WHAT TO WORK ON >> Output the data below in full, byte for byte. Nothing may differ.

DATA LINES >>
↓↓↓
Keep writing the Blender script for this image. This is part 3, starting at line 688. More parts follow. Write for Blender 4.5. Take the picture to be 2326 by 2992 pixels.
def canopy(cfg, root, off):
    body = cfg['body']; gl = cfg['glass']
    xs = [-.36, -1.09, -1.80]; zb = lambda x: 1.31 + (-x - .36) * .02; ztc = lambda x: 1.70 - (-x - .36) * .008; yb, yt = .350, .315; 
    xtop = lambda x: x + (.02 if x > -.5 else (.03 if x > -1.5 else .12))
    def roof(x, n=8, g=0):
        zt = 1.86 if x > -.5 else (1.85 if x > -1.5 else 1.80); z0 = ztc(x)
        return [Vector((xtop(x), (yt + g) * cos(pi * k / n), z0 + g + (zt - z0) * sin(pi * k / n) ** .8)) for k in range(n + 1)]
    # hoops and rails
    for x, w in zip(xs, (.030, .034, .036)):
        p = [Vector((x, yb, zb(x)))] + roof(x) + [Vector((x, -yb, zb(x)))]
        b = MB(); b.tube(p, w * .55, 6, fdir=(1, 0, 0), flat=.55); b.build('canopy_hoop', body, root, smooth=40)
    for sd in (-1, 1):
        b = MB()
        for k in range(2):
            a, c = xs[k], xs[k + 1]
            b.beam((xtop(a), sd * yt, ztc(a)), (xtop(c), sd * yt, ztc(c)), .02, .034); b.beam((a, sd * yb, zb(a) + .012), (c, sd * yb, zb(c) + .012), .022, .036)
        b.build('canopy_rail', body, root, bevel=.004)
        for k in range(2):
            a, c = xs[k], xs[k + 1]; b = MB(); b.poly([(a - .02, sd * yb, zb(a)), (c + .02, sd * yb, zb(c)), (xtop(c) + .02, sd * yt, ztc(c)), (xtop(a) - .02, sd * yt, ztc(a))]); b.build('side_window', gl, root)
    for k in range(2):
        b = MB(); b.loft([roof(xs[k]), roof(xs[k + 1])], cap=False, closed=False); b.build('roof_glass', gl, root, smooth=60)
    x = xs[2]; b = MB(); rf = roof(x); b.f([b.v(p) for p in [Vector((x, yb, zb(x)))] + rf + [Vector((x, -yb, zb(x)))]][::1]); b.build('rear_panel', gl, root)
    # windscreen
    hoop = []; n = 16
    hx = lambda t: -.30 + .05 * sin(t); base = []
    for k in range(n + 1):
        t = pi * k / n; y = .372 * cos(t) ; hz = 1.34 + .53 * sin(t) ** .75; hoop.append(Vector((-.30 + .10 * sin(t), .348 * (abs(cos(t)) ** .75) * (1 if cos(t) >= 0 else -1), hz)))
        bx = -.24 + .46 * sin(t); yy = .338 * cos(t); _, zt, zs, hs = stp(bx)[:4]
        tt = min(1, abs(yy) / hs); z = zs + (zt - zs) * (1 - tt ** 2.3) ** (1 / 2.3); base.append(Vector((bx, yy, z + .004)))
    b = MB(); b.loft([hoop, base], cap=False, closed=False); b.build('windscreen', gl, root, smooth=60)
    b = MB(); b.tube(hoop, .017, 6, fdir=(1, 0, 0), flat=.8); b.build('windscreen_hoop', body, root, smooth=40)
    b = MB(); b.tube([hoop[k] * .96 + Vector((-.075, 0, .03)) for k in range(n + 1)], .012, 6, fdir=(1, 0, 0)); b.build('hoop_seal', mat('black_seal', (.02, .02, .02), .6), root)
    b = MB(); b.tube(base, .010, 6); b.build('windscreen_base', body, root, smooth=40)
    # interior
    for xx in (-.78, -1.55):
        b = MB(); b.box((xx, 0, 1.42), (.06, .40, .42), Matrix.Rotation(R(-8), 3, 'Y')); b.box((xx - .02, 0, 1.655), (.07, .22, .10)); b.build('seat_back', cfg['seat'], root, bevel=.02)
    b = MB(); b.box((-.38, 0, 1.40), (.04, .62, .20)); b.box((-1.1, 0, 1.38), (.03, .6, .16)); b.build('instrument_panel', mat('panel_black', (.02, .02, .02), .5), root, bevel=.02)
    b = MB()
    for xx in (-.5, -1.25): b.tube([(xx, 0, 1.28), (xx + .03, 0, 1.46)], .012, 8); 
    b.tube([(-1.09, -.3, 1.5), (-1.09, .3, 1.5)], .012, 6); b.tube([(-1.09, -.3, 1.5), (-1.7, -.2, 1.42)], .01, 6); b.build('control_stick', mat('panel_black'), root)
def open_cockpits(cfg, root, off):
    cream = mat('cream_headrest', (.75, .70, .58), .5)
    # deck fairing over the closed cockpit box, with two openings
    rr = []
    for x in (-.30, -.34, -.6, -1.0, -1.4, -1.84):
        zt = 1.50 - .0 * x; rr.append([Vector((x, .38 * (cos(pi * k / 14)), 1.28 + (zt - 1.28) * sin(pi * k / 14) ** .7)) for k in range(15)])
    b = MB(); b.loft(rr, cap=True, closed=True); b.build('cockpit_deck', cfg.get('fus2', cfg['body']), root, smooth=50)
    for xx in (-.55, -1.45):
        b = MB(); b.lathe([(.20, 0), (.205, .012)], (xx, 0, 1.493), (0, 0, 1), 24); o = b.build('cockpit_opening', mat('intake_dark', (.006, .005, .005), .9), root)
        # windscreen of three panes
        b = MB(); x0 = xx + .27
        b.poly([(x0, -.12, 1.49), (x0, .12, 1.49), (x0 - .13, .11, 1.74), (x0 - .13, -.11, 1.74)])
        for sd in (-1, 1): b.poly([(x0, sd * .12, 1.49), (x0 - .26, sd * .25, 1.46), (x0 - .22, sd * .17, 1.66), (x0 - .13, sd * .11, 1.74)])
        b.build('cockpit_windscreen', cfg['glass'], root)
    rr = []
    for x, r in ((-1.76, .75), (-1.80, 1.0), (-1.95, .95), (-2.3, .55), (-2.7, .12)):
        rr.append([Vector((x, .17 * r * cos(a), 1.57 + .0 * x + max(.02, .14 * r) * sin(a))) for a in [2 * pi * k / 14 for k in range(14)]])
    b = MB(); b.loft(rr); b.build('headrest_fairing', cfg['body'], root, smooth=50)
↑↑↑
FINISHED ANSWER >>
Keep writing the Blender script for this image. This is part 3, starting at line 688. More parts follow. Write for Blender 4.5. Take the picture to be 2326 by 2992 pixels.
def canopy(cfg, root, off):
    body = cfg['body']; gl = cfg['glass']
    xs = [-.36, -1.09, -1.80]; zb = lambda x: 1.31 + (-x - .36) * .02; ztc = lambda x: 1.70 - (-x - .36) * .008; yb, yt = .350, .315; 
    xtop = lambda x: x + (.02 if x > -.5 else (.03 if x > -1.5 else .12))
    def roof(x, n=8, g=0):
        zt = 1.86 if x > -.5 else (1.85 if x > -1.5 else 1.80); z0 = ztc(x)
        return [Vector((xtop(x), (yt + g) * cos(pi * k / n), z0 + g + (zt - z0) * sin(pi * k / n) ** .8)) for k in range(n + 1)]
    # hoops and rails
    for x, w in zip(xs, (.030, .034, .036)):
        p = [Vector((x, yb, zb(x)))] + roof(x) + [Vector((x, -yb, zb(x)))]
        b = MB(); b.tube(p, w * .55, 6, fdir=(1, 0, 0), flat=.55); b.build('canopy_hoop', body, root, smooth=40)
    for sd in (-1, 1):
        b = MB()
        for k in range(2):
            a, c = xs[k], xs[k + 1]
            b.beam((xtop(a), sd * yt, ztc(a)), (xtop(c), sd * yt, ztc(c)), .02, .034); b.beam((a, sd * yb, zb(a) + .012), (c, sd * yb, zb(c) + .012), .022, .036)
        b.build('canopy_rail', body, root, bevel=.004)
        for k in range(2):
            a, c = xs[k], xs[k + 1]; b = MB(); b.poly([(a - .02, sd * yb, zb(a)), (c + .02, sd * yb, zb(c)), (xtop(c) + .02, sd * yt, ztc(c)), (xtop(a) - .02, sd * yt, ztc(a))]); b.build('side_window', gl, root)
    for k in range(2):
        b = MB(); b.loft([roof(xs[k]), roof(xs[k + 1])], cap=False, closed=False); b.build('roof_glass', gl, root, smooth=60)
    x = xs[2]; b = MB(); rf = roof(x); b.f([b.v(p) for p in [Vector((x, yb, zb(x)))] + rf + [Vector((x, -yb, zb(x)))]][::1]); b.build('rear_panel', gl, root)
    # windscreen
    hoop = []; n = 16
    hx = lambda t: -.30 + .05 * sin(t); base = []
    for k in range(n + 1):
        t = pi * k / n; y = .372 * cos(t) ; hz = 1.34 + .53 * sin(t) ** .75; hoop.append(Vector((-.30 + .10 * sin(t), .348 * (abs(cos(t)) ** .75) * (1 if cos(t) >= 0 else -1), hz)))
        bx = -.24 + .46 * sin(t); yy = .338 * cos(t); _, zt, zs, hs = stp(bx)[:4]
        tt = min(1, abs(yy) / hs); z = zs + (zt - zs) * (1 - tt ** 2.3) ** (1 / 2.3); base.append(Vector((bx, yy, z + .004)))
    b = MB(); b.loft([hoop, base], cap=False, closed=False); b.build('windscreen', gl, root, smooth=60)
    b = MB(); b.tube(hoop, .017, 6, fdir=(1, 0, 0), flat=.8); b.build('windscreen_hoop', body, root, smooth=40)
    b = MB(); b.tube([hoop[k] * .96 + Vector((-.075, 0, .03)) for k in range(n + 1)], .012, 6, fdir=(1, 0, 0)); b.build('hoop_seal', mat('black_seal', (.02, .02, .02), .6), root)
    b = MB(); b.tube(base, .010, 6); b.build('windscreen_base', body, root, smooth=40)
    # interior
    for xx in (-.78, -1.55):
        b = MB(); b.box((xx, 0, 1.42), (.06, .40, .42), Matrix.Rotation(R(-8), 3, 'Y')); b.box((xx - .02, 0, 1.655), (.07, .22, .10)); b.build('seat_back', cfg['seat'], root, bevel=.02)
    b = MB(); b.box((-.38, 0, 1.40), (.04, .62, .20)); b.box((-1.1, 0, 1.38), (.03, .6, .16)); b.build('instrument_panel', mat('panel_black', (.02, .02, .02), .5), root, bevel=.02)
    b = MB()
    for xx in (-.5, -1.25): b.tube([(xx, 0, 1.28), (xx + .03, 0, 1.46)], .012, 8); 
    b.tube([(-1.09, -.3, 1.5), (-1.09, .3, 1.5)], .012, 6); b.tube([(-1.09, -.3, 1.5), (-1.7, -.2, 1.42)], .01, 6); b.build('control_stick', mat('panel_black'), root)
def open_cockpits(cfg, root, off):
    cream = mat('cream_headrest', (.75, .70, .58), .5)
    # deck fairing over the closed cockpit box, with two openings
    rr = []
    for x in (-.30, -.34, -.6, -1.0, -1.4, -1.84):
        zt = 1.50 - .0 * x; rr.append([Vector((x, .38 * (cos(pi * k / 14)), 1.28 + (zt - 1.28) * sin(pi * k / 14) ** .7)) for k in range(15)])
    b = MB(); b.loft(rr, cap=True, closed=True); b.build('cockpit_deck', cfg.get('fus2', cfg['body']), root, smooth=50)
    for xx in (-.55, -1.45):
        b = MB(); b.lathe([(.20, 0), (.205, .012)], (xx, 0, 1.493), (0, 0, 1), 24); o = b.build('cockpit_opening', mat('intake_dark', (.006, .005, .005), .9), root)
        # windscreen of three panes
        b = MB(); x0 = xx + .27
        b.poly([(x0, -.12, 1.49), (x0, .12, 1.49), (x0 - .13, .11, 1.74), (x0 - .13, -.11, 1.74)])
        for sd in (-1, 1): b.poly([(x0, sd * .12, 1.49), (x0 - .26, sd * .25, 1.46), (x0 - .22, sd * .17, 1.66), (x0 - .13, sd * .11, 1.74)])
        b.build('cockpit_windscreen', cfg['glass'], root)
    rr = []
    for x, r in ((-1.76, .75), (-1.80, 1.0), (-1.95, .95), (-2.3, .55), (-2.7, .12)):
        rr.append([Vector((x, .17 * r * cos(a), 1.57 + .0 * x + max(.02, .14 * r) * sin(a))) for a in [2 * pi * k / 14 for k in range(14)]])
    b = MB(); b.loft(rr); b.build('headrest_fairing', cfg['body'], root, smooth=50)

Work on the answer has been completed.